Stored data:
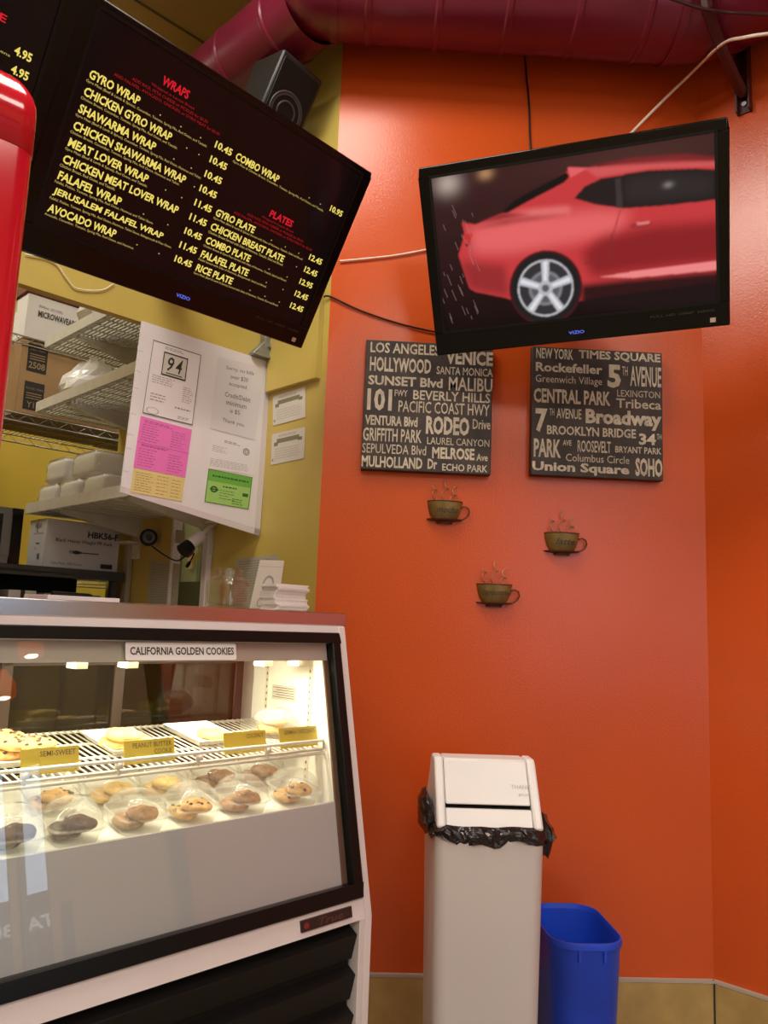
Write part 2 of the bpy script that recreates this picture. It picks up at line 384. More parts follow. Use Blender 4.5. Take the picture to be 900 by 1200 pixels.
# two pendant lamps over the shop tables
def pendant(px, py, label):
    h = hit(px, py, P0+Vector((0, 0, .588)), VD*math.cos(R_(11.8))-Vector((0, 0, 1))*math.sin(R_(11.8)))
    n = VD*math.cos(R_(11.8))-Vector((0, 0, 1))*math.sin(R_(11.8)); d = ray(px, py); r = d-n*(2*d.dot(n))
    p = h+r*((1.95-h.x)/r.x)
    t = thing('pendant_lamp', label, 'pendant lamp', Matrix.Translation(p), 'pendant lamps')
    m = MB(); m.lathe([(.055, -.05), (.062, -.02), (.055, .03), (.025, .075), (.02, .09)], 24); m.build('lamp_shade', mat('amber_glass_shade', (.5, .12, .02), .3, emis=(1, .22, .03), estr=1.2), t, smooth=True)
    m = MB(); m.lathe([(.001, -.06), (.03, -.052), (.044, -.03), (.03, 0), (.001, .01)], 20); m.build('bulb', emitmat('lit_bulb', (1, .86, .62), 22.0), t, smooth=True)
    MB().tube([(0, 0, .085), (0, 0, CEIL-p.z)], .004, 6).build('cord', INK, t)
pendant(38, 757, 'amber pendant lamp by the right wall, reflected high in the case glass')
pendant(5, 806, 'amber pendant lamp nearer the shop door, reflected at the left edge of the glass')

# header over the pass-through, raised panel, doorway trim
HV = .306
m = MB(); m.T = BF; m.box(-3.2, -.0, HV, HV+.03, 2.065, 2.62)
struct(m.build('trim_4', YELLOW))
m = MB(); m.T = BF; m.box(-.02, 0, .028, .29, 1.953, 2.62); struct(m.build('trim_6', YELLOW, bevel=.002))
m = MB(); m.T = BF; m.box(-.02, .125, .575, .605, 0, 2.08); m.box(-.012, .025, .825, .838, 0, 2.08); m.box(-.02, .03, .575, .838, 2.05, 2.09)
struct(m.build('door_1', WHITEE, bevel=.002))

# ================================================================== DUCT
RD = .15; ZD = 3.15
def duct():
    e1 = Vector((-.171, 2.22, ZD)); e2 = Vector((1.033, 2.22, ZD))
    d0 = VD; d1 = Vector((1, 0, 0)); d2 = Vector((math.sqrt(.5), -math.sqrt(.5), 0))
    t = thing('air_duct', 'large round maroon painted air duct running below the ceiling', 'duct', Matrix.Translation(e1))
    off = -e1
    def run(name, a, b, r=RD, nseam=3):
        L = (b-a).length; dr = (b-a)/L
        pts = []; rr = []
        mb = MB(); x = 0
        seams = [L*(k+.5)/nseam for k in range(nseam)]
        st = sorted([0, L]+[s+d for s in seams for d in (-.012, -.006, .006, .012)])
        for s in st:
            pts.append(a+dr*s+off); rr.append(r+(.004 if any(abs(abs(s-q)-.006) < 1e-4 for q in seams) else 0))
        mb.tube(pts, rr, 40, False); return mb.build(name, DUCT, t, autosm=True)
    ZA = Vector((0, 0, -.07)); RA = .118; EL = .055
    run('duct_run', e1+VD*.02+ZA*.8, e1+VD*2.25+ZA, RA, 9)
    run('duct_run', e1+d1*EL, e2-d1*.09, RD, 5)
    run('duct_run', e2+d2*.09, e2+d2*2.2, RD, 4)
    def elbow(pa, c, pb, ra, rb):
        n = 6; mb = MB(); P = []
        for i in range(n+1):
            q = i/n; P.append(pa*(1-q)**2+c*2*q*(1-q)+pb*q*q+off)
        mb.tube(P, [ra+(rb-ra)*i/n+.001 for i in range(n+1)], 40, False); mb.build('elbow', DUCT, t, autosm=True)
    mb = MB(); mb.lathe([(max(1e-4, (RD+.001)*math.sin(math.pi*i/16)), -(RD+.001)*math.cos(math.pi*i/16)) for i in range(17)], 40)
    mb.build('elbow', DUCT, t, smooth=True)
    MB().tube([d1*0, d1*EL], RD+.001, 40, False).build('elbow_collar', DUCT, t, autosm=True)
    elbow(e2-d1*.095, e2, e2+d2*.095, RD, RD)
    for c, d in ((e1+d1*EL, d1), (e2-d1*.09, d1), (e2+d2*.09, d2)):
        MB().tube([c-d*.012+off, c+d*.012+off], RD+.005, 40, True).build('joint_collar', DUCT, t, autosm=True)
    # sheet metal hanger hanging below the run by the yellow wall
    h = e1+VD*1.05+off
    return t
duct()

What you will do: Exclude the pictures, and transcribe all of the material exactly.

Written solution:
Write part 2 of the bpy script that recreates this picture. It picks up at line 384. More parts follow. Use Blender 4.5. Take the picture to be 900 by 1200 pixels.
# two pendant lamps over the shop tables
def pendant(px, py, label):
    h = hit(px, py, P0+Vector((0, 0, .588)), VD*math.cos(R_(11.8))-Vector((0, 0, 1))*math.sin(R_(11.8)))
    n = VD*math.cos(R_(11.8))-Vector((0, 0, 1))*math.sin(R_(11.8)); d = ray(px, py); r = d-n*(2*d.dot(n))
    p = h+r*((1.95-h.x)/r.x)
    t = thing('pendant_lamp', label, 'pendant lamp', Matrix.Translation(p), 'pendant lamps')
    m = MB(); m.lathe([(.055, -.05), (.062, -.02), (.055, .03), (.025, .075), (.02, .09)], 24); m.build('lamp_shade', mat('amber_glass_shade', (.5, .12, .02), .3, emis=(1, .22, .03), estr=1.2), t, smooth=True)
    m = MB(); m.lathe([(.001, -.06), (.03, -.052), (.044, -.03), (.03, 0), (.001, .01)], 20); m.build('bulb', emitmat('lit_bulb', (1, .86, .62), 22.0), t, smooth=True)
    MB().tube([(0, 0, .085), (0, 0, CEIL-p.z)], .004, 6).build('cord', INK, t)
pendant(38, 757, 'amber pendant lamp by the right wall, reflected high in the case glass')
pendant(5, 806, 'amber pendant lamp nearer the shop door, reflected at the left edge of the glass')

# header over the pass-through, raised panel, doorway trim
HV = .306
m = MB(); m.T = BF; m.box(-3.2, -.0, HV, HV+.03, 2.065, 2.62)
struct(m.build('trim_4', YELLOW))
m = MB(); m.T = BF; m.box(-.02, 0, .028, .29, 1.953, 2.62); struct(m.build('trim_6', YELLOW, bevel=.002))
m = MB(); m.T = BF; m.box(-.02, .125, .575, .605, 0, 2.08); m.box(-.012, .025, .825, .838, 0, 2.08); m.box(-.02, .03, .575, .838, 2.05, 2.09)
struct(m.build('door_1', WHITEE, bevel=.002))

# ================================================================== DUCT
RD = .15; ZD = 3.15
def duct():
    e1 = Vector((-.171, 2.22, ZD)); e2 = Vector((1.033, 2.22, ZD))
    d0 = VD; d1 = Vector((1, 0, 0)); d2 = Vector((math.sqrt(.5), -math.sqrt(.5), 0))
    t = thing('air_duct', 'large round maroon painted air duct running below the ceiling', 'duct', Matrix.Translation(e1))
    off = -e1
    def run(name, a, b, r=RD, nseam=3):
        L = (b-a).length; dr = (b-a)/L
        pts = []; rr = []
        mb = MB(); x = 0
        seams = [L*(k+.5)/nseam for k in range(nseam)]
        st = sorted([0, L]+[s+d for s in seams for d in (-.012, -.006, .006, .012)])
        for s in st:
            pts.append(a+dr*s+off); rr.append(r+(.004 if any(abs(abs(s-q)-.006) < 1e-4 for q in seams) else 0))
        mb.tube(pts, rr, 40, False); return mb.build(name, DUCT, t, autosm=True)
    ZA = Vector((0, 0, -.07)); RA = .118; EL = .055
    run('duct_run', e1+VD*.02+ZA*.8, e1+VD*2.25+ZA, RA, 9)
    run('duct_run', e1+d1*EL, e2-d1*.09, RD, 5)
    run('duct_run', e2+d2*.09, e2+d2*2.2, RD, 4)
    def elbow(pa, c, pb, ra, rb):
        n = 6; mb = MB(); P = []
        for i in range(n+1):
            q = i/n; P.append(pa*(1-q)**2+c*2*q*(1-q)+pb*q*q+off)
        mb.tube(P, [ra+(rb-ra)*i/n+.001 for i in range(n+1)], 40, False); mb.build('elbow', DUCT, t, autosm=True)
    mb = MB(); mb.lathe([(max(1e-4, (RD+.001)*math.sin(math.pi*i/16)), -(RD+.001)*math.cos(math.pi*i/16)) for i in range(17)], 40)
    mb.build('elbow', DUCT, t, smooth=True)
    MB().tube([d1*0, d1*EL], RD+.001, 40, False).build('elbow_collar', DUCT, t, autosm=True)
    elbow(e2-d1*.095, e2, e2+d2*.095, RD, RD)
    for c, d in ((e1+d1*EL, d1), (e2-d1*.09, d1), (e2+d2*.09, d2)):
        MB().tube([c-d*.012+off, c+d*.012+off], RD+.005, 40, True).build('joint_collar', DUCT, t, autosm=True)
    # sheet metal hanger hanging below the run by the yellow wall
    h = e1+VD*1.05+off
    return t
duct()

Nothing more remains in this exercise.